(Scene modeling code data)
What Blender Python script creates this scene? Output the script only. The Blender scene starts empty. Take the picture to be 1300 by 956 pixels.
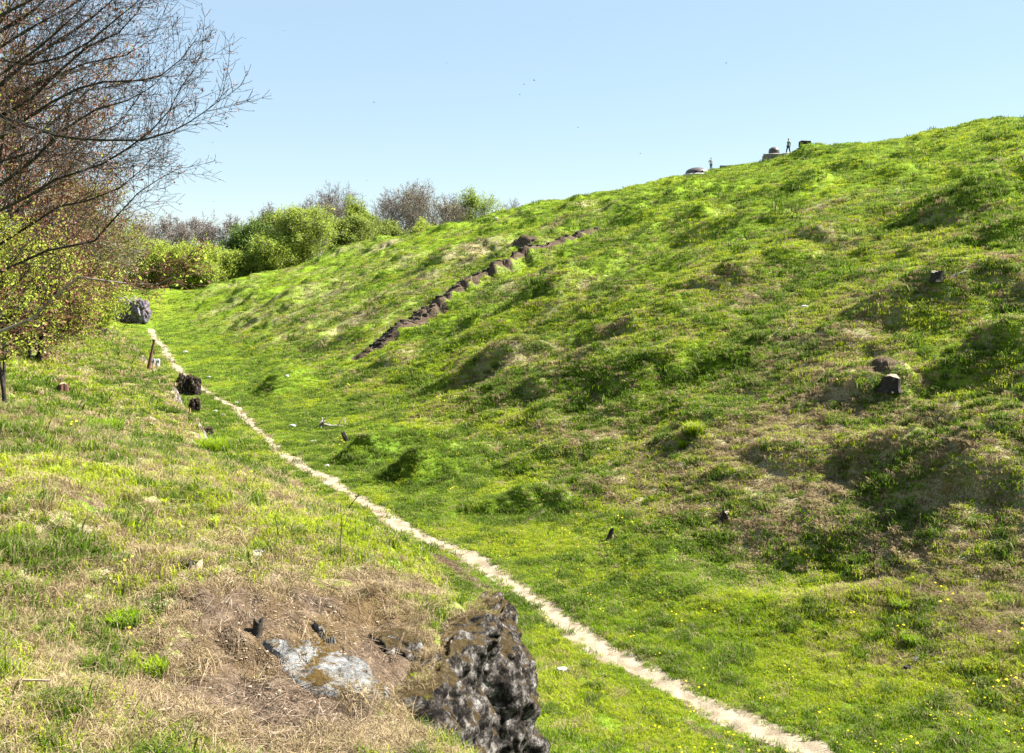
import math, random
import numpy as np
# ---------------------------------------------------------------- camera model of the photograph
F = 1264.0; PITCH = math.radians(4.66); CP, SP = math.cos(PITCH), math.sin(PITCH)
def ray(px, py):
    a = (px-650)/F; b = -(py-433)/F
    return np.array([a, CP + b*SP, -SP + b*CP])
def project(x, y, z):
    d = y*CP - z*SP; u = y*SP + z*CP
    return 650 + F*x/d, 433 - F*u/d
# ---------------------------------------------------------------- noise
def _hash(ix, iy, seed):
    h = (ix.astype(np.int64)*374761393 + iy.astype(np.int64)*668265263 + seed*2147483647) & 0xFFFFFFFF
    h = ((h ^ (h >> 13))*1274126177) & 0xFFFFFFFF
    h = ((h ^ (h >> 16))*2246822519) & 0xFFFFFFFF
    return ((h ^ (h >> 15)) & 0xFFFFFF)/float(0xFFFFFF)*2-1
def vnoise(x, y, seed=0):
    ix = np.floor(x); iy = np.floor(y); fx = x-ix; fy = y-iy
    fx = fx*fx*fx*(fx*(fx*6-15)+10); fy = fy*fy*fy*(fy*(fy*6-15)+10)
    a = _hash(ix, iy, seed); b = _hash(ix+1, iy, seed); c = _hash(ix, iy+1, seed); d = _hash(ix+1, iy+1, seed)
    return (a*(1-fx)+b*fx)*(1-fy) + (c*(1-fx)+d*fx)*fy
def fbm(x, y, wl, octs=3, seed=0, gain=0.5):
    r = 0; a = 1.0; f = 1.0/wl
    for k in range(octs):
        c, s_ = math.cos(0.7*k+0.3), math.sin(0.7*k+0.3)
        r = r + a*vnoise((x*c-y*s_)*f+17.3*k, (x*s_+y*c)*f-9.1*k, seed+k*31)
        a *= gain; f *= 2.03
    return r
def sstep(a, b, x):
    u = np.clip((x-a)/(b-a), 0, 1); return u*u*(3-2*u)
# ---------------------------------------------------------------- the ditch and the hill
OX, OY = 2.8, 19.0
DX, DY = -0.4164, 0.9092      # along the ditch
NX, NY = 0.9092, 0.4164       # away from it, up the hill
def st(x, y): return (x-OX)*DX+(y-OY)*DY, (x-OX)*NX+(y-OY)*NY
def xy(s, t): return OX+s*DX+t*NX, OY+s*DY+t*NY
HT = [-9, 0, 2, 5, 10, 20, 35, 50, 62, 72, 82, 95, 130, 300, 3000]
HZ = [0, 0, .15, .8, 2.9, 7.0, 12.0, 15.9, 18.6, 20.4, 21.3, 21.4, 20.5, 15, 15]
def smooth_interp(x, xs, ys):
    # average of shifted linear interps = rounded corners
    r = 0
    for o in (-2.2, -1.1, 0, 1.1, 2.2): r = r + np.interp(x+o, xs, ys)
    return r/5
def edge_t(s):
    te = np.interp(s, [-40, -9, -7.2, -6.2, -5.0, -3.8, 0, 5, 12, 22, 40, 77, 95, 110, 150], [-9.5, -6.7, -6.5, -6.2, -5.4, -5.0, -4.8, -5.0, -6.1, -5.9, -5.8, -6.2, -5.8, -5, -2.5])
    return te + 0.25*vnoise(s/1.7, s*0+3.1, 5)+0.12*vnoise(s/.6, s*0+1.1, 6)
def base(x, y):
    s, t = st(x, y)
    floor = -8 + 3.5*sstep(100, 150, s)*sstep(45, 8, t) + np.interp(s, [-60, -15, 0], [-.8, -.15, 0])
    # hill
    ridge = np.interp(s, [-100, 40, 80, 100, 120, 140, 160, 175, 190, 210, 260], [.97, .985, 1.0, .985, .91, .80, .60, .42, .25, .1, 0])
    tt = t + np.interp(s, [60, 110, 130, 150, 200], [0, -1.5, -4, -9, -20])
    H = smooth_interp(tt, HT, HZ)*ridge
    z = floor + np.maximum(H, 0) * (1 - 0*s)
    # left bank
    te = edge_t(s)
    top = np.interp(t-te, [-300, -60, -30, -12, -6, -1.2, 0], [0.5, -.2, -1.2, -2.2, -2.85, -4.3, -4.75])
    top = top + np.interp(s, [-16, -2, 5, 60, 110], [0.0, 0.0, -.55, -.55, -.6])*sstep(-8, -1, t-te)
    top = top - 0.9*np.exp(-((s+13)/3.2)**2)*sstep(-6.5, 0, t-te)
    w = sstep(-0.9, 0.35, t-te)
    zl = top*(1-w)+floor*w
    talus = .7*np.exp(-np.maximum(t-te-.3, 0)/.8)*sstep(0, .4, t-te)
    z = np.where(t < te+.35, zl, z + 0) + talus*sstep(140, 110, s)
    far = sstep(150, 175, s)
    zr = -3.8 + np.maximum(H, 0)*.78
    zfar = np.where(t < 5, -3.8+0*t, zr)
    return z
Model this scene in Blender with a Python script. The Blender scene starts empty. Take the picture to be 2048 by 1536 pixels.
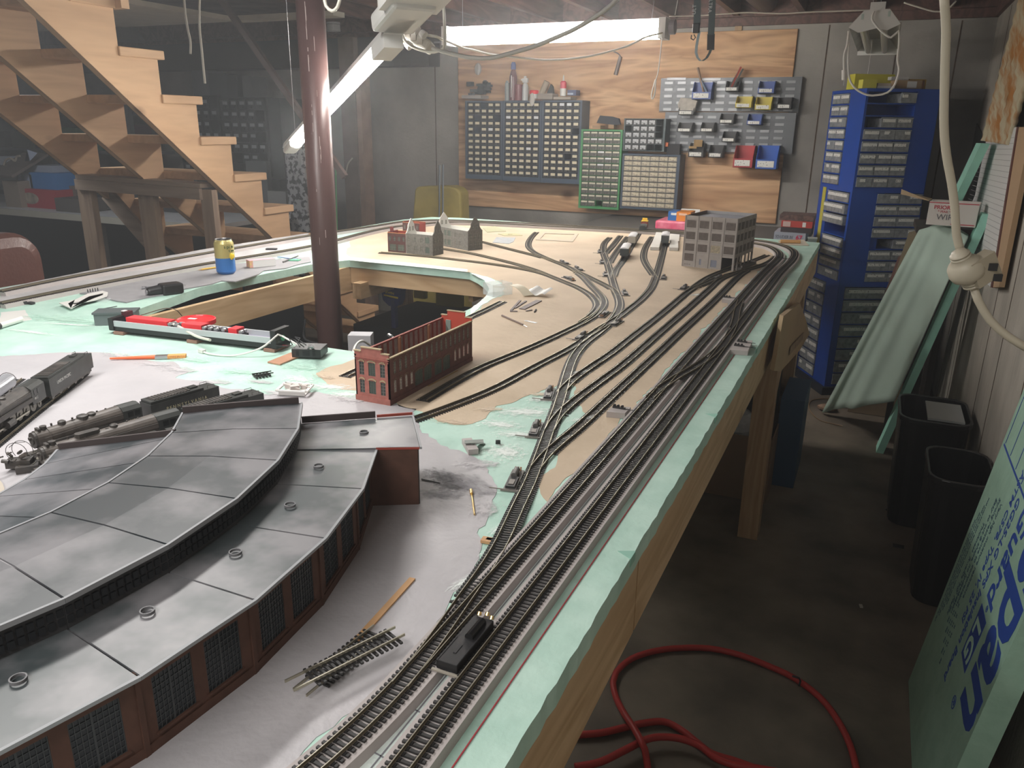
import bpy, math, random
from mathutils import Vector, Matrix
random.seed(7)
sc = bpy.context.scene
COL = sc.collection
# ---------------------------------------------------------------- camera, world, lights, exposure
CX, CY, FPX = 1024.0, 768.0, 1570.0
MC = Matrix(((0.91030337, -0.14069033, 0.38929938), (0.41371727, 0.27825678, -0.86683977), (0.01363078, 0.95014704, 0.3115041)))
EYE = Vector((0, 0, 1.55))
cam = bpy.data.objects.new('camera', bpy.data.cameras.new('camera'))
COL.objects.link(cam)
cam.matrix_world = Matrix.Translation(EYE) @ MC.to_4x4()
cam.data.sensor_width = 36.0
cam.data.lens = 36.0 * FPX / 2048.0
cam.data.clip_start = 0.02
sc.camera = cam
w = bpy.data.worlds.new('lens_veil_world'); sc.world = w; w.use_nodes = True
w.node_tree.nodes['Background'].inputs[0].default_value = (0.80, 0.86, 1.0, 1)
w.node_tree.nodes['Background'].inputs[1].default_value = 0.10
# thin volume scatter added to imitate the lens veil around the lamps
_vs = w.node_tree.nodes.new('ShaderNodeVolumeScatter'); _vs.inputs['Density'].default_value = .024; _vs.inputs['Anisotropy'].default_value = .55; _vs.inputs['Color'].default_value = (.93, .96, 1, 1)
w.node_tree.links.new(_vs.outputs[0], w.node_tree.nodes['World Output'].inputs['Volume'])
sc.view_settings.view_transform = 'Standard'
sc.view_settings.look = 'None'
sc.view_settings.gamma = 1.0
sc.view_settings.use_curve_mapping = False
sc.view_settings.exposure = 0.0
def area(name, loc, size, size_y, power, direction=(0, 0, -1), color=(1, 0.97, 0.93), xdir=(1, 0, 0)):
    l = bpy.data.lights.new(name, 'AREA'); l.shape = 'RECTANGLE'; l.size = size; l.size_y = size_y; l.energy = power; l.color = color
    o = bpy.data.objects.new(name, l); COL.objects.link(o)
    z = -Vector(direction).normalized(); x = Vector(xdir); x = (x - z * x.dot(z)).normalized(); y = z.cross(x)
    o.matrix_world = Matrix.Translation(Vector(loc)) @ Matrix((x, y, z)).transposed().to_4x4()
    o['kind'] = 'helper'
    return o
LA, LB = Vector((-1.44, 2.20, 1.80)), Vector((-2.42, 2.97, 1.50))      # the hanging tube light, upper and lower end
area('lamp_light_near', (-1.45, .95, 2.14), 0.12, 1.2, 25, xdir=(1, 0, 0))
area('fill_light_stairs', (-4.6, 2.6, 2.15), 0.12, 1.2, 26, xdir=(1, 0, 0), color=(.9, .95, 1))  # unseen fill light, added to brighten the stairs and left background
area('lamp_light_behind', (-0.6, -.6, 2.15), 1.2, 0.12, 25, xdir=(1, 0, 0))

# ---------------------------------------------------------------- helpers
T = 1.04            # height of the layout top
YW, XR = 5.69, 0.495
def ray(px, py): return MC @ Vector((px - CX, CY - py, -FPX))
def onZ(px, py, z=T):
    r = ray(px, py); return EYE + r * ((z - EYE.z) / r.z)
def onY(px, py, y):
    r = ray(px, py); return EYE + r * (y / r.y)
def onX(px, py, x):
    r = ray(px, py); return EYE + r * (x / r.x)
def V(*a): return Vector(a)
_M = {}
def mat(name, rgb, rough=.6, metal=0, var=0.0, scale=8, bump=0.0, bscale=60, trans=0, emit=None, alpha=1.0, stretch=None, rgb2=None, detail=6, spec=.5, sharp=None, coord='Object'):
    if name in _M: return _M[name]
    m = bpy.data.materials.new(name); m.use_nodes = True; nt = m.node_tree; b = nt.nodes['Principled BSDF']
    c = tuple(rgb) + (1,)
    b.inputs['Base Color'].default_value = c; b.inputs['Roughness'].default_value = rough; b.inputs['Metallic'].default_value = metal
    b.inputs['Specular IOR Level'].default_value = spec
    if trans: b.inputs['Transmission Weight'].default_value = trans
    if alpha < 1: b.inputs['Alpha'].default_value = alpha
    if emit:
        b.inputs['Emission Color'].default_value = c; b.inputs['Emission Strength'].default_value = emit
    if var or rgb2 or bump:
        tc = nt.nodes.new('ShaderNodeTexCoord'); mp = nt.nodes.new('ShaderNodeMapping'); nt.links.new(tc.outputs[coord], mp.inputs[0])
        if stretch: mp.inputs['Scale'].default_value = stretch
    if var or rgb2:
        n = nt.nodes.new('ShaderNodeTexNoise'); n.inputs['Scale'].default_value = scale; n.inputs['Detail'].default_value = detail
        nt.links.new(mp.outputs[0], n.inputs['Vector'])
        cr = nt.nodes.new('ShaderNodeValToRGB'); nt.links.new(n.outputs['Fac'], cr.inputs[0])
        lo, hi = sharp or (.32, .68)
        cr.color_ramp.elements[0].position = lo; cr.color_ramp.elements[1].position = hi
        if rgb2: a_, b_ = tuple(rgb2), tuple(rgb)
        else: a_, b_ = tuple(max(0, x * (1 - var)) for x in rgb), tuple(min(1, x * (1 + var)) for x in rgb)
        cr.color_ramp.elements[0].color = a_ + (1,); cr.color_ramp.elements[1].color = b_ + (1,)
        nt.links.new(cr.outputs[0], b.inputs['Base Color'])
    if bump:
        n2 = nt.nodes.new('ShaderNodeTexNoise'); n2.inputs['Scale'].default_value = bscale; n2.inputs['Detail'].default_value = 5
        nt.links.new(mp.outputs[0], n2.inputs['Vector'])
        bp = nt.nodes.new('ShaderNodeBump'); bp.inputs['Strength'].default_value = bump; bp.inputs['Distance'].default_value = .01
        nt.links.new(n2.outputs['Fac'], bp.inputs['Height']); nt.links.new(bp.outputs[0], b.inputs['Normal'])
    _M[name] = m
    return m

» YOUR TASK
Report all lines of the material that contain the word "script".

» WRITTEN ANSWER
What Blender Python script creates this scene? Output the script only. The Blender scene starts empty. Take the picture to be 1300 by 956 pixels.
Model this scene in Blender with a Python script. The Blender scene starts empty. Take the picture to be 2048 by 1536 pixels.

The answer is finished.